Task to carry out:
Take the lines of the data below from the very first through the line containing "EYE), (0, 0, 0, 1)))" and output them exactly, pictures excluded.

Dataset excerpt:
# # # #

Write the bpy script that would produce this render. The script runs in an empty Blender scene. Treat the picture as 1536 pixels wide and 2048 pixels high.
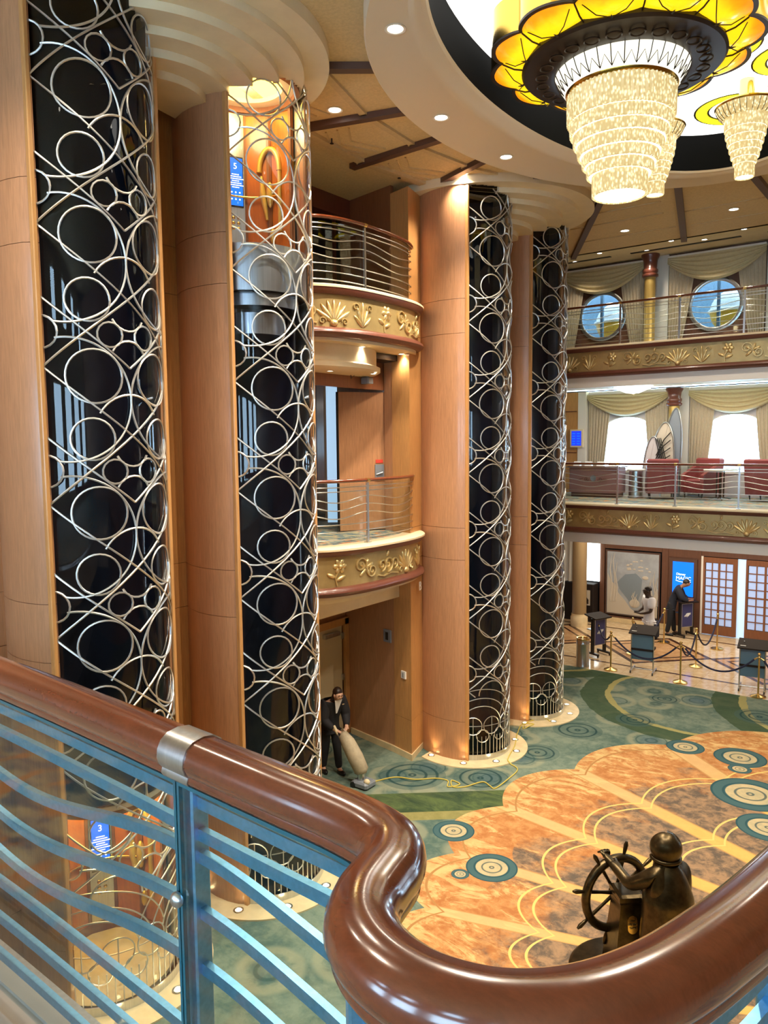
import bpy, math, random
from mathutils import Vector, Matrix
random.seed(7)
PI = math.pi
scene = bpy.context.scene
col = scene.collection

# ------------------------------------------------------------ camera, world, sun, exposure
PITCH, ROLL, FPX, EYE = math.atan(139 / 1538), math.radians(0.569), 1538.0, 5.93
cam_data = bpy.data.cameras.new('camera')
cam_data.sensor_fit = 'VERTICAL'
cam_data.sensor_height = 36.0
cam_data.lens = FPX * 36.0 / 2048.0
cam_data.clip_start = 0.05
cam_data.clip_end = 300
cam = bpy.data.objects.new('camera', cam_data)
col.objects.link(cam)
scene.camera = cam
_f = Vector((-0.6 * math.cos(PITCH), 0.8 * math.cos(PITCH), -math.sin(PITCH)))
_r0 = Vector((0.8, 0.6, 0.0))
_u0 = _r0.cross(_f)
_R = math.cos(ROLL) * _r0 - math.sin(ROLL) * _u0
_U = math.sin(ROLL) * _r0 + math.cos(ROLL) * _u0
cam.matrix_world = Matrix(((_R.x, _U.x, -_f.x, 0), (_R.y, _U.y, -_f.y, 0), (_R.z, _U.z, -_f.z, EYE), (0, 0, 0, 1)))

world = bpy.data.worlds.new('world')
scene.world = world
world.use_nodes = True
_bg = world.node_tree.nodes['Background']
_bg.inputs[0].default_value = (0.50, 0.75, 1.0, 1)
_bg.inputs[1].default_value = 9.0
scene.view_settings.view_transform = 'Standard'
scene.view_settings.look = 'None'
scene.view_settings.gamma = 1.0
scene.view_settings.use_curve_mapping = False
scene.view_settings.exposure = 0.9
scene.cycles.max_bounces = 7
scene.cycles.diffuse_bounces = 4
scene.cycles.glossy_bounces = 4
scene.cycles.transparent_max_bounces = 16
scene.cycles.sample_clamp_indirect = 6.0
scene.cycles.caustics_reflective = False
scene.cycles.caustics_refractive = False
# strength of the lamps, real and added (built further down)
WARM = (1.0, 0.85, 0.66)
L_RING, L_DOWN, L_UP, L_DOME, L_CRYSTAL, L_LOBBY, L_CAB = 520.0, 140.0, 4.5, 1.7, .80, 58.0, 24.0

Z4, Z5, ZC = 4.28, 8.35, 10.55          # deck floors above the lobby floor, and the ceiling

# ------------------------------------------------------------ node helper
class S:
    """a shader socket with arithmetic"""
    def __init__(s, nt, sock): s.nt, s.k = nt, sock
    def _m(s, op, *o):
        n = s.nt.nodes.new('ShaderNodeMath'); n.operation = op
        for i, v in enumerate((s,) + o):
            if isinstance(v, S): s.nt.links.new(v.k, n.inputs[i])
            else: n.inputs[i].default_value = v
        return S(s.nt, n.outputs[0])
    def __add__(s, o): return s._m('ADD', o)
    def __sub__(s, o): return s._m('SUBTRACT', o)
    def __mul__(s, o): return s._m('MULTIPLY', o)
    def __truediv__(s, o): return s._m('DIVIDE', o)
    def lt(s, o): return s._m('LESS_THAN', o)
    def gt(s, o): return s._m('GREATER_THAN', o)
    def sin(s): return s._m('SINE')
    def abs(s): return s._m('ABSOLUTE')
    def sqrt(s): return s._m('SQRT')
    def fract(s): return s._m('FRACT')
    def max(s, o): return s._m('MAXIMUM', o)
    def min(s, o): return s._m('MINIMUM', o)
    def atan2(s, o): return s._m('ARCTAN2', o)
    def pw(s, o): return s._m('POWER', o)
    def smooth(s, a, b):
        n = s.nt.nodes.new('ShaderNodeMapRange'); n.interpolation_type = 'SMOOTHSTEP'
        s.nt.links.new(s.k, n.inputs[0])
        n.inputs[1].default_value = a; n.inputs[2].default_value = b
        return S(s.nt, n.outputs[0])

class Nodes:
    def __init__(s, m):
        m.use_nodes = True
        s.nt = m.node_tree
        s.bsdf = s.nt.nodes.get('Principled BSDF')
        s.out = s.nt.nodes.get('Material Output')
    def coord(s, kind='Object'):
        n = s.nt.nodes.new('ShaderNodeTexCoord')
        return n.outputs[kind]
    def xyz(s, kind='Object', vec=None):
        n = s.nt.nodes.new('ShaderNodeSeparateXYZ')
        s.nt.links.new(vec if vec is not None else s.coord(kind), n.inputs[0])
        return [S(s.nt, o) for o in n.outputs]
    def geo_pos(s):
        return s.nt.nodes.new('ShaderNodeNewGeometry').outputs['Position']
    def mapping(s, vec, scale):
        n = s.nt.nodes.new('ShaderNodeMapping')
        s.nt.links.new(vec, n.inputs[0]); n.inputs[3].default_value = scale
        return n.outputs[0]
    def noise(s, vec, scale=5, detail=3, rough=.5, dist=0):
        n = s.nt.nodes.new('ShaderNodeTexNoise')
        s.nt.links.new(vec, n.inputs['Vector'])
        n.inputs['Scale'].default_value = scale; n.inputs['Detail'].default_value = detail
        n.inputs['Roughness'].default_value = rough; n.inputs['Distortion'].default_value = dist
        return S(s.nt, n.outputs[0])
    def voronoi(s, vec, scale):
        n = s.nt.nodes.new('ShaderNodeTexVoronoi')
        s.nt.links.new(vec, n.inputs['Vector']); n.inputs['Scale'].default_value = scale
        return S(s.nt, n.outputs['Distance']), n.outputs['Color']
    def mix(s, fac, a, b):
        n = s.nt.nodes.new('ShaderNodeMix'); n.data_type = 'RGBA'
        if isinstance(fac, S): s.nt.links.new(fac.k, n.inputs[0])
        else: n.inputs[0].default_value = fac
        for i, v in ((6, a), (7, b)):
            if isinstance(v, tuple): n.inputs[i].default_value = v + (1,) if len(v) == 3 else v
            else: s.nt.links.new(v, n.inputs[i])
        return n.outputs[2]
    def bump(s, h, strength=.2, dist=.01):
        n = s.nt.nodes.new('ShaderNodeBump')
        n.inputs['Strength'].default_value = strength; n.inputs['Distance'].default_value = dist
        s.nt.links.new(h.k, n.inputs['Height'])
        s.nt.links.new(n.outputs[0], s.bsdf.inputs['Normal'])
    def base(s, c): s.nt.links.new(c, s.bsdf.inputs['Base Color'])

MATS = {}
def pbr(name, c, rough=.5, metal=0., spec=.5, coat=0., emit=None, es=0., trans=0., var=0., vs=6., vscale=(1, 1, 1), bump=0.):
    m = bpy.data.materials.new(name); N = Nodes(m); b = N.bsdf
    b.inputs['Base Color'].default_value = (*c, 1)
    b.inputs['Roughness'].default_value = rough
    b.inputs['Metallic'].default_value = metal
    b.inputs['Specular IOR Level'].default_value = spec
    b.inputs['Coat Weight'].default_value = coat
    b.inputs['Coat Roughness'].default_value = .08
    if emit: b.inputs['Emission Color'].default_value = (*emit, 1); b.inputs['Emission Strength'].default_value = es
    b.inputs['Transmission Weight'].default_value = trans
    if var:
        f = N.noise(N.mapping(N.coord(), vscale), vs, 4, .6)
        N.base(N.mix(f.smooth(.3, .7), tuple(x * (1 - var) for x in c), tuple(min(1, x * (1 + var)) for x in c)))
        if bump: N.bump(f, bump)
    MATS[name] = m
    return m

def wood(name, c, rough=.35, coat=.3, grain=(5, 5, .35), var=.16, spec=.4):
    m = bpy.data.materials.new(name); N = Nodes(m); b = N.bsdf
    v = N.mapping(N.coord(), grain)
    f = N.noise(v, 9, 5, .62, .6)
    g = N.noise(N.mapping(N.coord(), (grain[0] * 6, grain[1] * 6, grain[2] * 2)), 12, 2)
    k = (f * .7 + g * .3).smooth(.3, .72)
    N.base(N.mix(k, tuple(x * (1 - var) for x in c), tuple(x * (1 + var) for x in c)))
    b.inputs['Roughness'].default_value = rough
    b.inputs['Specular IOR Level'].default_value = spec
    b.inputs['Coat Weight'].default_value = coat; b.inputs['Coat Roughness'].default_value = .12
    MATS[name] = m
    return m

def glass(name, tint=(.92, .97, .97), refl=.9, ior=1.45):
    """thin clear pane: transparent, with a mirror part that grows towards grazing"""
    m = bpy.data.materials.new(name); m.use_nodes = True; nt = m.node_tree
    for n in list(nt.nodes): nt.nodes.remove(n)
    o = nt.nodes.new('ShaderNodeOutputMaterial'); mx = nt.nodes.new('ShaderNodeMixShader')
    t = nt.nodes.new('ShaderNodeBsdfTransparent'); t.inputs[0].default_value = (*tint, 1)
    g = nt.nodes.new('ShaderNodeBsdfGlossy'); g.inputs['Roughness'].default_value = .02
    g.inputs[0].default_value = (refl, refl, refl, 1)
    lw = nt.nodes.new('ShaderNodeLayerWeight'); lw.inputs[0].default_value = .5
    f0 = ((ior - 1) / (ior + 1)) ** 2
    k = S(nt, lw.outputs['Facing']).pw(5.0) * (1 - f0) + f0
    nt.links.new(k.k, mx.inputs[0]); nt.links.new(t.outputs[0], mx.inputs[1]); nt.links.new(g.outputs[0], mx.inputs[2])
    nt.links.new(mx.outputs[0], o.inputs[0])
    MATS[name] = m
    return m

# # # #

Task answer:
Write the bpy script that would produce this render. The script runs in an empty Blender scene. Treat the picture as 1536 pixels wide and 2048 pixels high.
import bpy, math, random
from mathutils import Vector, Matrix
random.seed(7)
PI = math.pi
scene = bpy.context.scene
col = scene.collection

# ------------------------------------------------------------ camera, world, sun, exposure
PITCH, ROLL, FPX, EYE = math.atan(139 / 1538), math.radians(0.569), 1538.0, 5.93
cam_data = bpy.data.cameras.new('camera')
cam_data.sensor_fit = 'VERTICAL'
cam_data.sensor_height = 36.0
cam_data.lens = FPX * 36.0 / 2048.0
cam_data.clip_start = 0.05
cam_data.clip_end = 300
cam = bpy.data.objects.new('camera', cam_data)
col.objects.link(cam)
scene.camera = cam
_f = Vector((-0.6 * math.cos(PITCH), 0.8 * math.cos(PITCH), -math.sin(PITCH)))
_r0 = Vector((0.8, 0.6, 0.0))
_u0 = _r0.cross(_f)
_R = math.cos(ROLL) * _r0 - math.sin(ROLL) * _u0
_U = math.sin(ROLL) * _r0 + math.cos(ROLL) * _u0
cam.matrix_world = Matrix(((_R.x, _U.x, -_f.x, 0), (_R.y, _U.y, -_f.y, 0), (_R.z, _U.z, -_f.z, EYE), (0, 0, 0, 1)))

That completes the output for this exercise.